Snake River, where the early Shoshone fished.
Where did the Shoshone come from?
The Shoshone people’s ancestors were the Cochise culture. They lived in the southwest of North America about 8000 BC. With the end of the last Ice Age, the southwest got too dry to support everybody, and the culture split up.
Related to Aztec and Ute
The ancestors of the Shoshone, Paiute, Aztec, and Ute moved north and lived around the edges of an enormous lake.
The lake covered most of northern Nevada and into Wyoming and Utah and Colorado. When this too began to dry up about 7000 BC, the Aztec and Ute moved south again, and only the Shoshone and Paiute stayed where they were.

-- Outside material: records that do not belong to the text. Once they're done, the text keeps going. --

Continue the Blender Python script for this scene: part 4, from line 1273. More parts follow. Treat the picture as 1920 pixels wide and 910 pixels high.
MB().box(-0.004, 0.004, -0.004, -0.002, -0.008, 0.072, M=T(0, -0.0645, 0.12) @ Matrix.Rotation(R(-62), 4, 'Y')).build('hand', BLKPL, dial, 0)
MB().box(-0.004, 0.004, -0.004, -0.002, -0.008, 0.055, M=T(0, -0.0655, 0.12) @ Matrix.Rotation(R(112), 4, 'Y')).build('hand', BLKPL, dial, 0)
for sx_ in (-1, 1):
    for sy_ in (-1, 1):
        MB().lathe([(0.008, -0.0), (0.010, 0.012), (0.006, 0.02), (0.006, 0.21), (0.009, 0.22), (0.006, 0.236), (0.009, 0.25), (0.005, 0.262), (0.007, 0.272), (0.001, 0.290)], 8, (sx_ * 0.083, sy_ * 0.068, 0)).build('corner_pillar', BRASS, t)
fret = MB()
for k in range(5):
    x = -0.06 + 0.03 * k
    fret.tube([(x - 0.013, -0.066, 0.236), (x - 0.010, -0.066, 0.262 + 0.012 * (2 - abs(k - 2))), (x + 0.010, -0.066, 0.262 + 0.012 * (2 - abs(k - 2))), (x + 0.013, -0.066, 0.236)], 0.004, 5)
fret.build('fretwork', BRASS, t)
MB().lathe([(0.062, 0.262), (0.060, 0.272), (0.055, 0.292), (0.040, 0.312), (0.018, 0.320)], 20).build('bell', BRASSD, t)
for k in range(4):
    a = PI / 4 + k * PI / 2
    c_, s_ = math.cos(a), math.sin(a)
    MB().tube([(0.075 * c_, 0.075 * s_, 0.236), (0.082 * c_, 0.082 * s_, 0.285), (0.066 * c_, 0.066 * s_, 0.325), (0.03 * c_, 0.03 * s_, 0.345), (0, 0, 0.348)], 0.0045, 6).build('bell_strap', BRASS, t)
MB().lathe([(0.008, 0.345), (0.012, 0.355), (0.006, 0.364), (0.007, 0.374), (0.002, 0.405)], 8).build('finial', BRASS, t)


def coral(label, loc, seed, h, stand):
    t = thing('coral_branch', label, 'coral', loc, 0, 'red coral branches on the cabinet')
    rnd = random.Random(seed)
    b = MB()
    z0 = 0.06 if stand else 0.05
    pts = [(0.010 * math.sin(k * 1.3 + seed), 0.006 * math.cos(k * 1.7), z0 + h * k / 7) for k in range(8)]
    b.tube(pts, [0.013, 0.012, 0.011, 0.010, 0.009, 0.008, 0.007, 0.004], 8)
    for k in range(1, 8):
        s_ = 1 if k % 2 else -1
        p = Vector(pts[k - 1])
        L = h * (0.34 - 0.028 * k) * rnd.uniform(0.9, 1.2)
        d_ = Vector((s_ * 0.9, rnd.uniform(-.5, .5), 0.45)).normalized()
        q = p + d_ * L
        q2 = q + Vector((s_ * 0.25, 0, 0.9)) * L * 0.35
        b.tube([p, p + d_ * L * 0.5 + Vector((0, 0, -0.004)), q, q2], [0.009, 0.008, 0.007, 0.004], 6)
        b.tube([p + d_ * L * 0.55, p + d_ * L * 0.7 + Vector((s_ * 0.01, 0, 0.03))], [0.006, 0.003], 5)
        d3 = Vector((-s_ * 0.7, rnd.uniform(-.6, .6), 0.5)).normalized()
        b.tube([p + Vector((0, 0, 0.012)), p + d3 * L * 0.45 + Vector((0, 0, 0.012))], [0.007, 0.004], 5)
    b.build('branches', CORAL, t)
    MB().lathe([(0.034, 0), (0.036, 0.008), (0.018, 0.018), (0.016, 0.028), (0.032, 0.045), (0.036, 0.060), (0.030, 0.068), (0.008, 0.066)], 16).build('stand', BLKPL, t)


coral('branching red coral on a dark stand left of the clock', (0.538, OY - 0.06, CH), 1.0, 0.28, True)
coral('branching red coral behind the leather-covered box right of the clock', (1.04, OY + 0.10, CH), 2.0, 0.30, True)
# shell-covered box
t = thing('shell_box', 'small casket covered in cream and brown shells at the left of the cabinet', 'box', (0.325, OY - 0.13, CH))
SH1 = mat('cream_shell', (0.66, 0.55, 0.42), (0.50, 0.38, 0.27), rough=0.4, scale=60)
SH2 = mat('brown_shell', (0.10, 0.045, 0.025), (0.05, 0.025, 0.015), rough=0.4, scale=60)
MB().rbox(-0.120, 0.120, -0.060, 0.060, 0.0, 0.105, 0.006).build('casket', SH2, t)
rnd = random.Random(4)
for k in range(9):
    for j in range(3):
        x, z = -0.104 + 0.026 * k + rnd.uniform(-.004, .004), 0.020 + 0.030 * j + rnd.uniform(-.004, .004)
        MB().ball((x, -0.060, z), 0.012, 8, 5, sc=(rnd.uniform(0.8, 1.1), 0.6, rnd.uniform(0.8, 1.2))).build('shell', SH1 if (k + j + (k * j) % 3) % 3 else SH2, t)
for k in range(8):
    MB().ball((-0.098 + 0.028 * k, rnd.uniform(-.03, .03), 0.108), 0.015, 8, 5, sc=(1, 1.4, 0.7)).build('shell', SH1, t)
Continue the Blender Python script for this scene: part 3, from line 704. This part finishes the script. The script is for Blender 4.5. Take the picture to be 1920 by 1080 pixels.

(Find out what happened to the Aztecs.)
(Find out what happened to the Ute.)
Where did the Shoshone live?
So by about 5000 BC, the Shoshone people (you pronounce it show-SHOW-nee) lived on the western Great Plains and the east side of the Rocky Mountains, in what is now eastern Oregon, Idaho, Wyoming, Montana, Utah and Colorado. Their language is distantly related to the language of the Utes and the Aztecs.
In their language, the Shoshone called themselves the Newe, which means “the people”. Our word Shoshone is probably a name their neighbors called them.
What did early Shoshone people eat?
Shoshone people were not farmers. They were nomadic, and they hunted and gathered all of their food. They walked around their territory to different places to harvest different wild foods as they came ripe.
In the spring and summer, Shoshone people gathered seeds, especially pine nuts. They dug up roots like wild onions (camas) and wapato, and they picked berries as they came ripe. Then the Shoshone dried the berries in the sun to store them. And they hunted rabbits and other small animals.
In the fall, they came to Idaho to fish in the rivers there, and to gather pine nuts. When the fishing was over, they hunted bison, moose, and deer. Then Shoshone people spent the long, cold winter quietly telling stories in their lodges.

Grass lodges in Oklahoma, like those where the early Shoshone lived (1898)
What were early Shoshone houses like?
Northern Shoshone people lived in tipis made of bison skins – they were much like the Indians you see in old cowboy movies, only without horses or guns. But unlike the Sioux to their east, Shoshone people did not wear feather headdresses.
Further south, Shoshone people lived in houses made by weaving grass or sagebrush together into lodges, and many of their neighbors called the Shoshone the “grass-house people“.
Shoshone wars with the Pueblo people
About 1200 AD, some of these southern Shoshone people may have gotten together with the Ute and Paiute to invade Pueblo people’s land, far south of them in what is now New Mexico and Arizona. And not long after 1500, the Shoshone began to see the effects of European invasions of North America.
This text from the above is aarrogant, bsurd and makes no sense on a few levels:
“Where did the Shoshone come from?
The Shoshone people’s ancestors were the Cochise culture. They lived in the southwest of North America about 8000 BC. With the end of the last Ice Age, the southwest got too dry to support everybody, and the culture split up.”
AMERICA wasn’t used to describe the northern continent in the western hemisphere until soon after 1492.
For a page that is supposed to be informative, it puts forth back-asswards lines like the following: “They lived in the southwest of North America about 8000 BC”
A: There was NO North America in 8000 BC.
B: The people described as: “Early Shoshone history – Native Americans” are NOT Native Americans, they among millions of others are in fact PRE-American Natives, as they originated closer to the Ice Age, or nearly10,000 years before the concept of an America was ever considered. This is ignorant, Nationalist and arrogant to even consider.
Interesting! What would you call America before 1492? Is there a Native term for it that would be better to use? Do you also not call early Europe “Europe” until after the Bronze Age, since that word is probably Sumerian? What would would you use for that? In general, in these articles I use the modern word for places unless that would be confusing.